(Stated problem)
Exclude any images and output the remaining records exactly.

(Records shown)
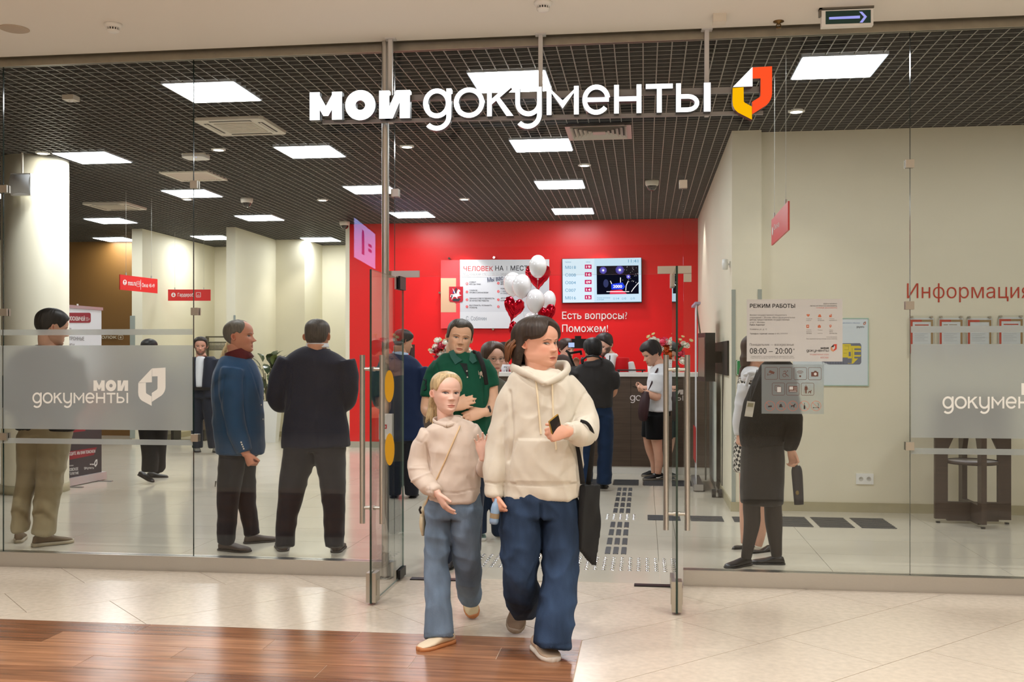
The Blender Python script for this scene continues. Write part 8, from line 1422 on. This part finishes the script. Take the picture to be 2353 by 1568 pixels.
F10.garment('blouse', [[(1730, 850, 0, 20, 20), (1729, 862, -.02, 26, 26), (1728, 880, -.05, 22, 30)], [(1712, 884, -.12, 18, 20), (1704, 930, -.14, 15, 17), (1698, 970, -.15, 14, 15), (1700, 1000, -.16, 11, 12)], [(1750, 884, .12, 18, 20), (1752, 940, .14, 15, 17)]], shirt_w, .010, 2, fold=((9, 10, .010),), shrink=.75)
MB().ell(P(1718, 862, 7.72), (.035, .02, .018), (RT, FW, UP), 12, 8).ell(P(1727, 858, 7.71), (.035, .02, .02), (RT, FW, UP), 12, 8).tube([P(1722, 862, 7.7), P(1718, 876, 7.7), P(1714, 888, 7.7)], [.012, .016, .012], 7).build('bow', shirt_w, F10.t)
F10.garment('waistcoat', [[(1734, 868, .02, 36, 34), (1733, 890, .02, 40, 38), (1731, 940, .02, 36, 36), (1730, 1000, .02, 38, 38)]], hm_, .011, 2, shrink=.7); F10.garment('skirt', [[(1731, 990, .0, 40, 38), (1729, 1040, 0, 44, 42), (1728, 1086, 0, 43, 42)]], hm_, .011, 2, shrink=.7)
F10.flesh([(1744, 1070, 0, 20), (1746, 1130, 0, 17), (1750, 1180, 0, 15), (1748, 1225, 0, 12), (1742, 1256, 0, 9)]); F10.flesh([(1718, 1070, .02, 20), (1716, 1130, .02, 17), (1714, 1180, .02, 15), (1712, 1225, .02, 11), (1710, 1250, .02, 8)])
ground_shoe(F10, (1765, 1268), (1726, 1272), (dress_k, dress_k), 'pump', 1.0, .23); ground_shoe(F10, (1735, 1256), (1680, 1264), (dress_k, dress_k), 'pump', 1.0, .23); F10.hand(1700, 996, -.16, (-.1, -.95, .2), (.8, 0, -.4), .165, -1, (50, 60, 30), (30, 20)); F10.finish(1, .008)
t = thing('name_badge', 'clear name badge on a black lanyard against the guard’s black vest', 'badge', P(1723, 958, 7.02)); MB().tube([P(1752, 850, 7.06), P(1738, 885, 7.03), P(1725, 922, 7.02)], .0035, 6).tube([P(1740, 850, 7.10), P(1728, 885, 7.05), P(1723, 922, 7.02)], .0035, 6).build('lanyard', black, t); cb = [P(1717, 922, 7.02), P(1735, 924, 7.02), P(1729, 959, 7.02), P(1711, 957, 7.02)]; b = MB().prism(cb, FW * .004).build('badge_card', M('badge_white', (206, 204, 196), .3), t); MB().add([P(1719, 926, 7.018), P(1732, 927, 7.018), P(1730, 936, 7.018), P(1717, 935, 7.018)], [(0, 1, 2, 3)]).build('badge_photo', M('badge_photo', (150, 146, 120), .5), b)
flush_texts()
bpy.data.scenes.remove(TMP)
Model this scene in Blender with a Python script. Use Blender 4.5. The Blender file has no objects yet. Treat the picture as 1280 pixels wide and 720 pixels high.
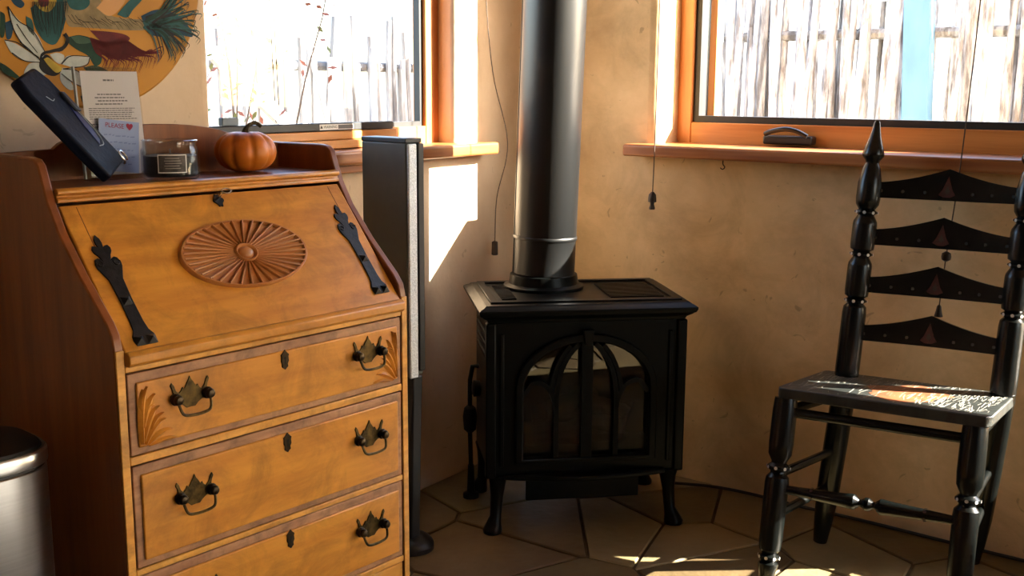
import bpy, math, random
from mathutils import Vector, Matrix
random.seed(7)
R_ = math.radians
scene = bpy.context.scene
col = scene.collection

# ------------------------------------------------------------------ camera
EYE = Vector((0, 0, 1.2)); FPX = 1380.0
_p, _r = R_(10.3), R_(0.35)
_fw = Vector((0, math.cos(_p), -math.sin(_p))); _rt = Vector((1, 0, 0)); _up = _rt.cross(_fw)
RT = _rt * math.cos(_r) + _up * math.sin(_r); UP = _up * math.cos(_r) - _rt * math.sin(_r); FW = _fw
cd = bpy.data.cameras.new('camera'); cam = bpy.data.objects.new('camera', cd); col.objects.link(cam)
cd.sensor_width = 36; cd.lens = 36 * FPX / 1280; cd.clip_start = .02
M4 = Matrix((RT, UP, -FW)).transposed().to_4x4(); M4.translation = EYE
cam.matrix_world = M4
scene.camera = cam

# ------------------------------------------------------------------ light
SUN_DIR = Vector((-.998, .045, -.50)).normalized()        # low sun from the right, through the right-hand windows
w = bpy.data.worlds.new('sky'); scene.world = w; w.use_nodes = True
nt = w.node_tree; nt.nodes.clear()
sky = nt.nodes.new('ShaderNodeTexSky'); sky.sky_type = 'NISHITA'; sky.sun_disc = False
sky.sun_elevation = math.asin(-SUN_DIR.z); sky.sun_rotation = math.atan2(-SUN_DIR.x, -SUN_DIR.y)
sky.air_density = 1.0; sky.dust_density = 1.5; sky.ozone_density = 1.0
bg = nt.nodes.new('ShaderNodeBackground'); bg.inputs['Strength'].default_value = .17
wo = nt.nodes.new('ShaderNodeOutputWorld')
nt.links.new(sky.outputs[0], bg.inputs[0]); nt.links.new(bg.outputs[0], wo.inputs[0])
sl = bpy.data.lights.new('sun', 'SUN'); sl.energy = 7.5; sl.angle = R_(.5); sl.color = (1, .93, .80)
so = bpy.data.objects.new('sun', sl); col.objects.link(so)
so.rotation_euler = SUN_DIR.to_track_quat('-Z', 'Y').to_euler(); so.location = (4, -1, 5)
vs = scene.view_settings
vs.view_transform = 'Standard'; vs.look = 'None'; vs.gamma = 1; vs.use_curve_mapping = False
vs.exposure = 3.15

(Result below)
The Blender Python script for this scene continues. Write part 8, from line 1422 on. This part finishes the script. Take the picture to be 2353 by 1568 pixels.
F10.garment('blouse', [[(1730, 850, 0, 20, 20), (1729, 862, -.02, 26, 26), (1728, 880, -.05, 22, 30)], [(1712, 884, -.12, 18, 20), (1704, 930, -.14, 15, 17), (1698, 970, -.15, 14, 15), (1700, 1000, -.16, 11, 12)], [(1750, 884, .12, 18, 20), (1752, 940, .14, 15, 17)]], shirt_w, .010, 2, fold=((9, 10, .010),), shrink=.75)
MB().ell(P(1718, 862, 7.72), (.035, .02, .018), (RT, FW, UP), 12, 8).ell(P(1727, 858, 7.71), (.035, .02, .02), (RT, FW, UP), 12, 8).tube([P(1722, 862, 7.7), P(1718, 876, 7.7), P(1714, 888, 7.7)], [.012, .016, .012], 7).build('bow', shirt_w, F10.t)
F10.garment('waistcoat', [[(1734, 868, .02, 36, 34), (1733, 890, .02, 40, 38), (1731, 940, .02, 36, 36), (1730, 1000, .02, 38, 38)]], hm_, .011, 2, shrink=.7); F10.garment('skirt', [[(1731, 990, .0, 40, 38), (1729, 1040, 0, 44, 42), (1728, 1086, 0, 43, 42)]], hm_, .011, 2, shrink=.7)
F10.flesh([(1744, 1070, 0, 20), (1746, 1130, 0, 17), (1750, 1180, 0, 15), (1748, 1225, 0, 12), (1742, 1256, 0, 9)]); F10.flesh([(1718, 1070, .02, 20), (1716, 1130, .02, 17), (1714, 1180, .02, 15), (1712, 1225, .02, 11), (1710, 1250, .02, 8)])
ground_shoe(F10, (1765, 1268), (1726, 1272), (dress_k, dress_k), 'pump', 1.0, .23); ground_shoe(F10, (1735, 1256), (1680, 1264), (dress_k, dress_k), 'pump', 1.0, .23); F10.hand(1700, 996, -.16, (-.1, -.95, .2), (.8, 0, -.4), .165, -1, (50, 60, 30), (30, 20)); F10.finish(1, .008)
t = thing('name_badge', 'clear name badge on a black lanyard against the guard’s black vest', 'badge', P(1723, 958, 7.02)); MB().tube([P(1752, 850, 7.06), P(1738, 885, 7.03), P(1725, 922, 7.02)], .0035, 6).tube([P(1740, 850, 7.10), P(1728, 885, 7.05), P(1723, 922, 7.02)], .0035, 6).build('lanyard', black, t); cb = [P(1717, 922, 7.02), P(1735, 924, 7.02), P(1729, 959, 7.02), P(1711, 957, 7.02)]; b = MB().prism(cb, FW * .004).build('badge_card', M('badge_white', (206, 204, 196), .3), t); MB().add([P(1719, 926, 7.018), P(1732, 927, 7.018), P(1730, 936, 7.018), P(1717, 935, 7.018)], [(0, 1, 2, 3)]).build('badge_photo', M('badge_photo', (150, 146, 120), .5), b)
flush_texts()
bpy.data.scenes.remove(TMP)
Model this scene in Blender with a Python script. Use Blender 4.5. The Blender file has no objects yet. Treat the picture as 1280 pixels wide and 720 pixels high.
import bpy, math, random
from mathutils import Vector, Matrix
random.seed(7)
R_ = math.radians
scene = bpy.context.scene
col = scene.collection

# ------------------------------------------------------------------ camera
EYE = Vector((0, 0, 1.2)); FPX = 1380.0
_p, _r = R_(10.3), R_(0.35)
_fw = Vector((0, math.cos(_p), -math.sin(_p))); _rt = Vector((1, 0, 0)); _up = _rt.cross(_fw)
RT = _rt * math.cos(_r) + _up * math.sin(_r); UP = _up * math.cos(_r) - _rt * math.sin(_r); FW = _fw
cd = bpy.data.cameras.new('camera'); cam = bpy.data.objects.new('camera', cd); col.objects.link(cam)
cd.sensor_width = 36; cd.lens = 36 * FPX / 1280; cd.clip_start = .02
M4 = Matrix((RT, UP, -FW)).transposed().to_4x4(); M4.translation = EYE
cam.matrix_world = M4
scene.camera = cam

# ------------------------------------------------------------------ light
SUN_DIR = Vector((-.998, .045, -.50)).normalized()        # low sun from the right, through the right-hand windows
w = bpy.data.worlds.new('sky'); scene.world = w; w.use_nodes = True
nt = w.node_tree; nt.nodes.clear()
sky = nt.nodes.new('ShaderNodeTexSky'); sky.sky_type = 'NISHITA'; sky.sun_disc = False
sky.sun_elevation = math.asin(-SUN_DIR.z); sky.sun_rotation = math.atan2(-SUN_DIR.x, -SUN_DIR.y)
sky.air_density = 1.0; sky.dust_density = 1.5; sky.ozone_density = 1.0
bg = nt.nodes.new('ShaderNodeBackground'); bg.inputs['Strength'].default_value = .17
wo = nt.nodes.new('ShaderNodeOutputWorld')
nt.links.new(sky.outputs[0], bg.inputs[0]); nt.links.new(bg.outputs[0], wo.inputs[0])
sl = bpy.data.lights.new('sun', 'SUN'); sl.energy = 7.5; sl.angle = R_(.5); sl.color = (1, .93, .80)
so = bpy.data.objects.new('sun', sl); col.objects.link(so)
so.rotation_euler = SUN_DIR.to_track_quat('-Z', 'Y').to_euler(); so.location = (4, -1, 5)
vs = scene.view_settings
vs.view_transform = 'Standard'; vs.look = 'None'; vs.gamma = 1; vs.use_curve_mapping = False
vs.exposure = 3.15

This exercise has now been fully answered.